Every engineering team I've joined repeats the same line, like it's a law of physics: security or speed, pick one. Accept slow releases or accept risk. I never accepted either. This is the story of how I built DevSecOps pipeline security gates that run in parallel with the build — so security became invisible, and deploys didn't lose a single minute.
The setup that's broken from day one
Let me describe the "normal" security process, because you've probably lived it.
Security review happens maybe once, right before a release. Container images ship to production that nobody has ever scanned. RBAC policies get copy-pasted from a Stack Overflow answer written three years ago. And everyone quietly hopes nothing bad happens.
Then someone finally wires a scanner into the pipeline — and does it in the worst possible way. The scan runs after the build. Developers wait 45 minutes for a result. One medium-severity finding blocks the entire pipeline. Within a week the team is routing around the process, and the "fix" is always the same: disable the gate.

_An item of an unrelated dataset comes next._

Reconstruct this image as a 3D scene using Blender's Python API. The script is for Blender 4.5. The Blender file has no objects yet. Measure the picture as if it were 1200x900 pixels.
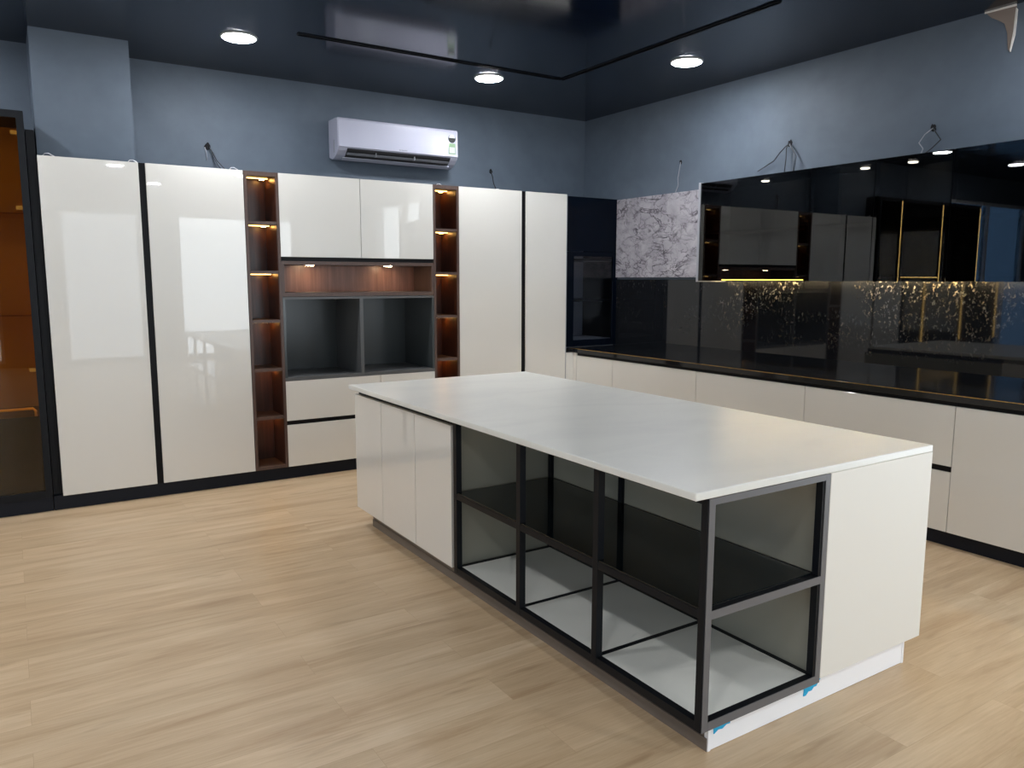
import bpy, bmesh, math, random
from mathutils import Vector, Matrix
random.seed(7)
SC = bpy.context.scene
COL = SC.collection

# ------------------------------------------------------------------ camera
CX, CY, CZ = -4.458, -5.8665, 1.5382
YAW, PITCH, ROLL, FPX = -0.571, 0.134, 0.0016, 910.75
fw = Vector((math.sin(-YAW)*math.cos(PITCH), math.cos(YAW)*math.cos(PITCH), -math.sin(PITCH)))
rt = Vector((math.cos(YAW), math.sin(YAW), 0))
up = rt.cross(fw)
r2 = rt*math.cos(ROLL) + up*math.sin(ROLL)
u2 = -rt*math.sin(ROLL) + up*math.cos(ROLL)
cd = bpy.data.cameras.new('camera'); cam = bpy.data.objects.new('camera', cd); COL.objects.link(cam)
m = Matrix((r2, u2, -fw)).transposed().to_4x4(); m.translation = (CX, CY, CZ)
cam.matrix_world = m
cd.sensor_fit = 'HORIZONTAL'; cd.sensor_width = 36.0; cd.lens = 36.0*FPX/1200.0
cd.clip_start = 0.05
SC.camera = cam

# ------------------------------------------------------------------ world, light levels, exposure
SKY_STRENGTH = 6.0
DOWNLIGHT = 205.0
LED_BAR = 5.0
SPOT = 75.0
UNDER = 85.0
SC.view_settings.view_transform = 'Standard'
SC.view_settings.look = 'None'
SC.view_settings.gamma = 1.0
SC.view_settings.use_curve_mapping = False
SC.view_settings.exposure = 0.06
W = bpy.data.worlds.new('world'); SC.world = W; W.use_nodes = True
wn = W.node_tree.nodes; bg = wn['Background']
bg.inputs[0].default_value = (0.86, 0.93, 1.0, 1); bg.inputs[1].default_value = SKY_STRENGTH
SC.cycles.max_bounces = 10; SC.cycles.diffuse_bounces = 5; SC.cycles.glossy_bounces = 6
SC.cycles.transparent_max_bounces = 12
SC.cycles.sample_clamp_indirect = 6.0
SC.cycles.caustics_reflective = False; SC.cycles.caustics_refractive = False

# ------------------------------------------------------------------ materials
MAT = {}
def mk(name):
    mt = bpy.data.materials.new(name); mt.use_nodes = True
    nt = mt.node_tree; MAT[name] = mt
    return mt, nt, nt.nodes['Principled BSDF']
def plain(name, col, rough=0.5, metal=0.0, coat=0.0, ior=1.5, coat_rough=0.02):
    mt, nt, b = mk(name)
    b.inputs['Base Color'].default_value = (*col, 1); b.inputs['Roughness'].default_value = rough
    b.inputs['Metallic'].default_value = metal; b.inputs['IOR'].default_value = ior
    b.inputs['Coat Weight'].default_value = coat; b.inputs['Coat Roughness'].default_value = coat_rough
    return mt
def emit(name, col, strength):
    mt, nt, b = mk(name)
    b.inputs['Base Color'].default_value = (*col, 1)
    b.inputs['Emission Color'].default_value = (*col, 1); b.inputs['Emission Strength'].default_value = strength
    return mt
def N(nt, kind, **kw):
    n = nt.nodes.new(kind)
    for k, v in kw.items(): setattr(n, k, v)
    return n
def ramp(nt, src, stops):
    r = N(nt, 'ShaderNodeValToRGB'); e = r.color_ramp.elements
    while len(e) < len(stops): e.new(0.5)
    for el, (p, c) in zip(e, stops): el.position = p; el.color = (*c, 1)
    nt.links.new(src, r.inputs[0]); return r.outputs[0]
def pos(nt, scale=(1, 1, 1), rot=(0, 0, 0)):
    g = N(nt, 'ShaderNodeNewGeometry'); mp = N(nt, 'ShaderNodeMapping')
    mp.inputs['Scale'].default_value = scale; mp.inputs['Rotation'].default_value = rot
    nt.links.new(g.outputs['Position'], mp.inputs[0]); return mp.outputs[0]
def noise(nt, vec, scale, detail=4, rough=0.55, dist=0.0):
    n = N(nt, 'ShaderNodeTexNoise'); n.inputs['Scale'].default_value = scale
    n.inputs['Detail'].default_value = detail; n.inputs['Roughness'].default_value = rough
    n.inputs['Distortion'].default_value = dist
    nt.links.new(vec, n.inputs['Vector']); return n.outputs['Fac']
def mixc(nt, fac, a, b, mode='MIX'):
    n = N(nt, 'ShaderNodeMix', data_type='RGBA', blend_type=mode)
    for sock, v in ((0, fac), (6, a), (7, b)):
        if hasattr(v, 'is_linked'): nt.links.new(v, n.inputs[sock])
        elif sock == 0: n.inputs[0].default_value = v
        else: n.inputs[sock].default_value = (*v, 1)
    return n.outputs[2]

# painted walls: blue-grey emulsion with faint trowel patches
def wall_paint():
    mt, nt, b = mk('wall_paint')
    a = noise(nt, pos(nt, (1, 1, 1.6)), 1.1, 5, 0.6, 0.6)
    c = noise(nt, pos(nt), 7, 3)
    col = ramp(nt, a, [(0.3, (0.080, 0.108, 0.142)), (0.7, (0.112, 0.143, 0.184))])
    col = mixc(nt, 0.12, col, ramp(nt, c, [(0.3, (0.08, 0.10, 0.13)), (0.7, (0.17, 0.2, 0.24))]))
    nt.links.new(col, b.inputs['Base Color']); b.inputs['Roughness'].default_value = 0.62
wall_paint()
# ceiling: navy gloss paint
def ceiling_paint():
    mt, nt, b = mk('ceiling_paint')
    b.inputs['Base Color'].default_value = (0.0022, 0.0060, 0.0200, 1)
    n = noise(nt, pos(nt, (1, 6, 1)), 6, 3)
    rr = N(nt, 'ShaderNodeMapRange'); rr.inputs[3].default_value = 0.07; rr.inputs[4].default_value = 0.14
    nt.links.new(n, rr.inputs[0]); nt.links.new(rr.outputs[0], b.inputs['Roughness'])
    b.inputs['IOR'].default_value = 1.45
ceiling_paint()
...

That's the part nobody admits at conferences. Security that slows people down is security that gets turned off. You don't get more secure. You get a checkbox and a false sense of safety.
The one idea that changes everything: run it in parallel
The trick isn't a fancy framework or a vendor platform. It's parallel execution.
Scans don't run after the build. They run alongside it. The pipeline does its normal work — compile, test, package — and the security stages run in the same window, on the same clock. Total added time for the developer: effectively zero.
Here's what actually runs:
- SonarQube on every pull request. Code quality and vulnerability detection land as review comments before a human reviewer even opens the PR.
- Trivy scanning every container image at build time — not after deployment, when it's already too late.
- Terraform plans validated against security policy before they touch infrastructure. That public S3 bucket gets caught before it ever exists.
- Dependency checks running in the same minute as the unit tests.
- Jenkins orchestrating the whole flow: if every gate passes, auto-approve and deploy; if something fails, the developer gets feedback inside their pull request — not in an email three weeks later.
Only critical blocks. Everything else gets scheduled.
This is the design decision that made it survive contact with real developers.
Only critical severity stops a deploy. Everything else — mediums, lows, informational — gets tracked, ticketed, and scheduled. A single noisy finding no longer holds a release hostage. The gate is strict where it has to be and quiet everywhere else, so people trust it instead of fighting it.
Security stops being a blocking wall and becomes what it should have been all along: review comments in the place developers already work.
The results
- Zero critical vulnerabilities reaching production — caught at the PR stage instead of in a post-mortem.
- Deploy speed unchanged. Actually a little faster, because developers stopped waiting on a serial scan.
- Coverage went from "quarterly audit everyone dreads" to "every commit, automatically."
And my favorite outcome, the one I didn't plan: developers stopped disabling the security checks. Not because I forced them to keep them on — because they forgot the checks were even there. That is the highest compliment a security pipeline can get.
The real lesson
The "shift left" everyone name-drops on slides isn't a product you buy. It's a design choice. Move the feedback to the moment the code is written, make it parallel so it costs nothing, and block only on the things that genuinely can't ship.
Security that slows you down is security that gets disabled. Make it invisible, or lose it entirely.
Security is not a blocker. It's a feature of your pipeline.
So the question I'd leave you with: does your security gate run in parallel, or is it the bottleneck the whole team quietly hates?